Restaurant meals, particularly those that include a full-calorie soda or other sugary drink, can be quite high in added sugars. The average fast-food combo meal contains 68 grams of total sugar, most in the form of added sugars from the drink. CSPI research published last year found that most soda fountain drinks served by restaurant chains contain more than a day’s worth of added sugars.
As was the case with its school foods ask of USDA, CSPI says it should be non-controversial for the FDA to require added sugars disclosures at chain restaurants, and easy for the industry to comply.

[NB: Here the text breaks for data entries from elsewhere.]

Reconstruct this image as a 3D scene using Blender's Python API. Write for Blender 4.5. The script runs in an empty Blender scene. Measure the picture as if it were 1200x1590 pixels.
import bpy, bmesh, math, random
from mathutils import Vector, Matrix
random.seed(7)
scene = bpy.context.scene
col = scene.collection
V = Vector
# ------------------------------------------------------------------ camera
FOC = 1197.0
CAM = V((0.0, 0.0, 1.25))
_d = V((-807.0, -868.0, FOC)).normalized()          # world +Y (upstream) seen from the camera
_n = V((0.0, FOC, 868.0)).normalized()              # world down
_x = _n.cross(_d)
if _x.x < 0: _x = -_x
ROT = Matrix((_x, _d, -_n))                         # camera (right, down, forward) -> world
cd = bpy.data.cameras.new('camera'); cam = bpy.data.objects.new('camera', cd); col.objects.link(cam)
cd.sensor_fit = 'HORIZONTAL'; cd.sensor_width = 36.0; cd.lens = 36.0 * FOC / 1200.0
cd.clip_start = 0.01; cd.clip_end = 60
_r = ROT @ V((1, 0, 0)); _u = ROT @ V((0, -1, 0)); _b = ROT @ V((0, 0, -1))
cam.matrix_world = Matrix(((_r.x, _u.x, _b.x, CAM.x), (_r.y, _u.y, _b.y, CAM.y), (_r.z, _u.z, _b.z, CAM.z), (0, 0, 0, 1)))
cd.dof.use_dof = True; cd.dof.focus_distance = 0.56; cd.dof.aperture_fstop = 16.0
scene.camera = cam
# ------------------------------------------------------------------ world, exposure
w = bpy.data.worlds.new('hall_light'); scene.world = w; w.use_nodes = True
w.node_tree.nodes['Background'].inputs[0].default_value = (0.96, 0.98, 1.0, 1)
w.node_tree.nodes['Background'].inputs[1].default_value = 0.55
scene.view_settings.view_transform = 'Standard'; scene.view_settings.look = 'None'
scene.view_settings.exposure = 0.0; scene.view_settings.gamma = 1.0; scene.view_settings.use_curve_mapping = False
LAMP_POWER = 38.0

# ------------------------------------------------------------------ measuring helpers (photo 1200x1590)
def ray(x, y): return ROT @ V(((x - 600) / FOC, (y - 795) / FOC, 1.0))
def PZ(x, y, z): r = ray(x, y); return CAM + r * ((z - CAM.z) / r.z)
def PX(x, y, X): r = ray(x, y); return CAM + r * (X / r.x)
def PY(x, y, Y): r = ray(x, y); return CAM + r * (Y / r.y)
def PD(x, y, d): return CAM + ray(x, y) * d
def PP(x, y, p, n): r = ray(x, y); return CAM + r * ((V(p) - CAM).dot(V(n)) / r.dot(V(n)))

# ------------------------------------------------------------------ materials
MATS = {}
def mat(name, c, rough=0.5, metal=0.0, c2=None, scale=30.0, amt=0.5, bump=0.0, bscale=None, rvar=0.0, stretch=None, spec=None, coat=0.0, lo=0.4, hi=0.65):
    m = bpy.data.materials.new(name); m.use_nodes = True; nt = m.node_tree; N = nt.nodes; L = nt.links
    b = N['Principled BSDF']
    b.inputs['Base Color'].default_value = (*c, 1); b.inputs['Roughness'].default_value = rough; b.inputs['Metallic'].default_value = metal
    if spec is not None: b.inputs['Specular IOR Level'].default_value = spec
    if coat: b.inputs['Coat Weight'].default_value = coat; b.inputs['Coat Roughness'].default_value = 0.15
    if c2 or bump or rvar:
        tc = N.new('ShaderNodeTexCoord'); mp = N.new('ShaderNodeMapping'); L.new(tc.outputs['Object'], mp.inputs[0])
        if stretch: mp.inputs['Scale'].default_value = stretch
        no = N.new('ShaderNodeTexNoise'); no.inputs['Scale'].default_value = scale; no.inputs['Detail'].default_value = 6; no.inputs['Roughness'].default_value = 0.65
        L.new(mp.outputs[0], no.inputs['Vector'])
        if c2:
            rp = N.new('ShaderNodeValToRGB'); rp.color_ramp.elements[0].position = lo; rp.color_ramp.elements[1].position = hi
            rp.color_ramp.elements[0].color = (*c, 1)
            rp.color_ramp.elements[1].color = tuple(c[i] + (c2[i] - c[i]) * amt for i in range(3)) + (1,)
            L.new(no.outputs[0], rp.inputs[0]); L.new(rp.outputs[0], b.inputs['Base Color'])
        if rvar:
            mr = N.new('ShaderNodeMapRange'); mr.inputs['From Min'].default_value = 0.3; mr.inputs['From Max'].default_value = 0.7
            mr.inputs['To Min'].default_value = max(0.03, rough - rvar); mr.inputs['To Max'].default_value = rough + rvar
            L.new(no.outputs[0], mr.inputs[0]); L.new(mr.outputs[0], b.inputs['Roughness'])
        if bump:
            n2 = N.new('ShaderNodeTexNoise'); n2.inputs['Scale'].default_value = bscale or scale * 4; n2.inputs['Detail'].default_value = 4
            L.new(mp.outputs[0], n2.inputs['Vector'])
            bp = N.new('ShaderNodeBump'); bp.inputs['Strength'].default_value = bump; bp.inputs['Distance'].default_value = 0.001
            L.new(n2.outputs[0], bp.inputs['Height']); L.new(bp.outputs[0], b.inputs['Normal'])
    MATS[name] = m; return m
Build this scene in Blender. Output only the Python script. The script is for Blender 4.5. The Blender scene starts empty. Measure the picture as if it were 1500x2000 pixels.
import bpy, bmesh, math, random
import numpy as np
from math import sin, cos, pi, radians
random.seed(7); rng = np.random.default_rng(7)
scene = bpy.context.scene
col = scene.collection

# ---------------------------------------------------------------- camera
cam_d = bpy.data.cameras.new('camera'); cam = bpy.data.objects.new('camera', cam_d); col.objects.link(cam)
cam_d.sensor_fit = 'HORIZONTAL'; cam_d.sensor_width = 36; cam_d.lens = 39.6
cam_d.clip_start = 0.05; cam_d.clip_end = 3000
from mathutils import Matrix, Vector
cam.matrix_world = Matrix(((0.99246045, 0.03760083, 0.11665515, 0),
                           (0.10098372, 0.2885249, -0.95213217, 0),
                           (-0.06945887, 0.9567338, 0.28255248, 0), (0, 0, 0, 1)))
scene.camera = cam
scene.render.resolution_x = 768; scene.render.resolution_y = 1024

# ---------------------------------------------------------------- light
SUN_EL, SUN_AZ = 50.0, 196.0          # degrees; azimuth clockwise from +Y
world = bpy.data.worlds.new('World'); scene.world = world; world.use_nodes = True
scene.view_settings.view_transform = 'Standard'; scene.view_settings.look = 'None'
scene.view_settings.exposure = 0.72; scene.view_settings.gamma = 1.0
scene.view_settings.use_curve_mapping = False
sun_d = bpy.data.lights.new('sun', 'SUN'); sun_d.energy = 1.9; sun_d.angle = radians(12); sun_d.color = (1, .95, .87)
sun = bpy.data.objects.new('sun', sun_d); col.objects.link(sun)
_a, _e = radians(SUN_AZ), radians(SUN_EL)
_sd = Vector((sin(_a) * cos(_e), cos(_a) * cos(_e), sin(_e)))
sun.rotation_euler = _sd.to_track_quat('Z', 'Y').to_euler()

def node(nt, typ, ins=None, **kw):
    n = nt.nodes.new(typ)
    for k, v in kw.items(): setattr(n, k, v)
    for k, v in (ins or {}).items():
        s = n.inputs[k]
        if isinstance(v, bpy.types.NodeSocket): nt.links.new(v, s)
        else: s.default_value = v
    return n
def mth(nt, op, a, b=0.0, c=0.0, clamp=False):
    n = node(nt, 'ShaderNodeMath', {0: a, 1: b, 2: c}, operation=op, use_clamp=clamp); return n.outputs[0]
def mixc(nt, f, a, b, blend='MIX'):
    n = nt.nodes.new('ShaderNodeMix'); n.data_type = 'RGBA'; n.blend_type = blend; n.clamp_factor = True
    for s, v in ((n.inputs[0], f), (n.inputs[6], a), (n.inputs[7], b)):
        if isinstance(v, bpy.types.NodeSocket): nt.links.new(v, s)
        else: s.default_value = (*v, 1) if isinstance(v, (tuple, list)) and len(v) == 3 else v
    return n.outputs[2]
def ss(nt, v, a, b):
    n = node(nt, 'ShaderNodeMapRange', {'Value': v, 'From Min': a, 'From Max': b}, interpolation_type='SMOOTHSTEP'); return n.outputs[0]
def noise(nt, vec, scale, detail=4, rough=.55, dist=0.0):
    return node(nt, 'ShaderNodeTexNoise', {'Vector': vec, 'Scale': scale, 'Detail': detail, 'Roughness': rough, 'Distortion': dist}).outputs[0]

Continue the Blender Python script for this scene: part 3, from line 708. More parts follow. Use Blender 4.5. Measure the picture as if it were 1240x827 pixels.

“Restaurant sales are climbing to new highs as Americans return to restaurants, yet restaurants don't have to reveal how much added sugars they are packing into their meals,” said Lurie. “We need consistent and clear nutrition information whether we’re shopping at a grocery store, bringing home takeout, or dining in at a chain restaurant.”
CSPI was instrumental in securing passage of the Nutrition Labeling and Education Act in 1990, which required mandatory Nutrition Facts on packaged foods for the first time, and for starting the movement to put calories on chain restaurant menus and menu boards, culminating with the inclusion of menu labeling provisions in the ACA.